## Source data
## begin
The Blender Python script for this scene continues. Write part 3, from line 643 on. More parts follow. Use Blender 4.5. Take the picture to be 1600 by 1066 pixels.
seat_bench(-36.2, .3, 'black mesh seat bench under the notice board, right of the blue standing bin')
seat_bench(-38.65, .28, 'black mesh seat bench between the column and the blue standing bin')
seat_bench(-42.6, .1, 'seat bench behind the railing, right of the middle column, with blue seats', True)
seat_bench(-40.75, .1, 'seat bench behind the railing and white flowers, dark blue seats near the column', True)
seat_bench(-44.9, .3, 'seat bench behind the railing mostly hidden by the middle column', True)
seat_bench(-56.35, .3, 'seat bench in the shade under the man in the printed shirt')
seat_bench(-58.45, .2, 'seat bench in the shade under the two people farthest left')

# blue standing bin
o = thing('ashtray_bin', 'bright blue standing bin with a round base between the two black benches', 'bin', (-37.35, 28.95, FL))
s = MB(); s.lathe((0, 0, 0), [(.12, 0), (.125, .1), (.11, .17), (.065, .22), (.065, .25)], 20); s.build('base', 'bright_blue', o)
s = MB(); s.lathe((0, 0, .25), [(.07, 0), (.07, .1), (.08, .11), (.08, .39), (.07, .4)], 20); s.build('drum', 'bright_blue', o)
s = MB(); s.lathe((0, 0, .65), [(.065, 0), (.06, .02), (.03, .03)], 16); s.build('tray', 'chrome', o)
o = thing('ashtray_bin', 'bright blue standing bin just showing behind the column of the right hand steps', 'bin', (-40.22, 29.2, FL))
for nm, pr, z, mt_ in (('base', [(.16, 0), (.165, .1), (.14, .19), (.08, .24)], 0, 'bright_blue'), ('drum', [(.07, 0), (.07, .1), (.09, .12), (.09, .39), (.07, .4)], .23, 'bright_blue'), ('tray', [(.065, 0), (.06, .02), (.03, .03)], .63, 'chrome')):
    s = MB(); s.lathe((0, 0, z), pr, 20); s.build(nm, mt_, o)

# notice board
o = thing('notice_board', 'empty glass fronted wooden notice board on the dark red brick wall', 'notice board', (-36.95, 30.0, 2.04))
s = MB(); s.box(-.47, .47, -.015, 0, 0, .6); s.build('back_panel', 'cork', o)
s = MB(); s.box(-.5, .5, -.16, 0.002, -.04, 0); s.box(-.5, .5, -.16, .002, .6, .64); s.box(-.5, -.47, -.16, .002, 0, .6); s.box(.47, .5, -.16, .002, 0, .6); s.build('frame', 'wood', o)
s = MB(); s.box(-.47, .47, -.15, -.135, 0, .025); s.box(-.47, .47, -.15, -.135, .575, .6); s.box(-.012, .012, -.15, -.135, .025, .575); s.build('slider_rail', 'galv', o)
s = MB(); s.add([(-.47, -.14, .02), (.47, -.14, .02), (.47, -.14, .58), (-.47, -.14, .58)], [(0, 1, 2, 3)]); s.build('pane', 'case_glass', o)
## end
## Exercise description
Write out the whole listing exactly.

## Solution for this problem
The Blender Python script for this scene continues. Write part 3, from line 643 on. More parts follow. Use Blender 4.5. Take the picture to be 1600 by 1066 pixels.
seat_bench(-36.2, .3, 'black mesh seat bench under the notice board, right of the blue standing bin')
seat_bench(-38.65, .28, 'black mesh seat bench between the column and the blue standing bin')
seat_bench(-42.6, .1, 'seat bench behind the railing, right of the middle column, with blue seats', True)
seat_bench(-40.75, .1, 'seat bench behind the railing and white flowers, dark blue seats near the column', True)
seat_bench(-44.9, .3, 'seat bench behind the railing mostly hidden by the middle column', True)
seat_bench(-56.35, .3, 'seat bench in the shade under the man in the printed shirt')
seat_bench(-58.45, .2, 'seat bench in the shade under the two people farthest left')

# blue standing bin
o = thing('ashtray_bin', 'bright blue standing bin with a round base between the two black benches', 'bin', (-37.35, 28.95, FL))
s = MB(); s.lathe((0, 0, 0), [(.12, 0), (.125, .1), (.11, .17), (.065, .22), (.065, .25)], 20); s.build('base', 'bright_blue', o)
s = MB(); s.lathe((0, 0, .25), [(.07, 0), (.07, .1), (.08, .11), (.08, .39), (.07, .4)], 20); s.build('drum', 'bright_blue', o)
s = MB(); s.lathe((0, 0, .65), [(.065, 0), (.06, .02), (.03, .03)], 16); s.build('tray', 'chrome', o)
o = thing('ashtray_bin', 'bright blue standing bin just showing behind the column of the right hand steps', 'bin', (-40.22, 29.2, FL))
for nm, pr, z, mt_ in (('base', [(.16, 0), (.165, .1), (.14, .19), (.08, .24)], 0, 'bright_blue'), ('drum', [(.07, 0), (.07, .1), (.09, .12), (.09, .39), (.07, .4)], .23, 'bright_blue'), ('tray', [(.065, 0), (.06, .02), (.03, .03)], .63, 'chrome')):
    s = MB(); s.lathe((0, 0, z), pr, 20); s.build(nm, mt_, o)

# notice board
o = thing('notice_board', 'empty glass fronted wooden notice board on the dark red brick wall', 'notice board', (-36.95, 30.0, 2.04))
s = MB(); s.box(-.47, .47, -.015, 0, 0, .6); s.build('back_panel', 'cork', o)
s = MB(); s.box(-.5, .5, -.16, 0.002, -.04, 0); s.box(-.5, .5, -.16, .002, .6, .64); s.box(-.5, -.47, -.16, .002, 0, .6); s.box(.47, .5, -.16, .002, 0, .6); s.build('frame', 'wood', o)
s = MB(); s.box(-.47, .47, -.15, -.135, 0, .025); s.box(-.47, .47, -.15, -.135, .575, .6); s.box(-.012, .012, -.15, -.135, .025, .575); s.build('slider_rail', 'galv', o)
s = MB(); s.add([(-.47, -.14, .02), (.47, -.14, .02), (.47, -.14, .58), (-.47, -.14, .58)], [(0, 1, 2, 3)]); s.build('pane', 'case_glass', o)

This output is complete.